Ghislaine Maxwell at a social event in the 1980s

It was Ghislaine Maxwell. We were both at Balliol College, Oxford, in the early 1980s—she reading History and Modern Languages (I had thought she’d studied English) while I went up to read History, then switched to Geography and the Environment at the same college—but our paths never crossed until one unexpected afternoon in June 1983.

She may have been in the year below me, and as I changed from history, we weren’t going to meet in the faculty. I don’t recall ever seeing her on the college premises; she must have stayed at Headington Hall. Was she even in rooms in her first or second year? I kept well clear of Oxford socialising and alcohol infused antics, especially amongst the public school lot – a group I had once belonged to but loathed to associate with. As an undergraduate, I preferred to spend my time acting and making videos.

Through the Oxford Film Foundation (I was a Director), I’d been invited on a private student tour of Pinewood Studios. Transport was haphazardly arranged, and I found myself in the passenger seat of a white VW Golf driven (and owned by) none other than Ghislaine Maxwell. She seemed bullish and accommodating, adult even. Her voice, hazzarding a guess, was like Deborah Kerr’s, deep with a hint of something aristocratic and foreign.

Before we set off, she detoured via Pergamon Press, Headington, to fill up on her father’s company fuel tab. I never mentioned that my father and hers were business rivals of a kind – they’d both wanted to purchase Waddington’s, apparently.

At Pinewood, a handful of us were taken around vast, yet claustrophobic sets—a Superman stage here, a James Bond pad there, a half-built ancient Roman street somewhere in between. We had tea in the canteen, I think, chatted, and drove back to Oxford before dusk.

Maxwell showed not an iota of interest in film production – she was doing a big favour for a close friend. Ghislaine Maxwell had been my taxi driver; not many people can say that (or would want to).

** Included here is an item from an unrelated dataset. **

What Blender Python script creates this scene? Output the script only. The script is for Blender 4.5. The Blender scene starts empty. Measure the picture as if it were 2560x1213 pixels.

I never saw her again, though decades later I’d hear her name in quite different contexts. A Balliol friend mentioned that he’d been jealous of her getting a placement at the Daily Mirror during the summer vacation; he hadn’t put her name and Robert Maxwell’s together and was keen to know how he could get such a break. He became a journalist at the FT in due course. Back then, Ghislaine was simply a never-present Balliol contemporary going out of her way to give a group of students a lift.

Will she be in the photo of us on matriculation? I’ve never seen her there and never thought to look. I will use a magnifying glass. As a language student, she must have had a year out – probably my third year.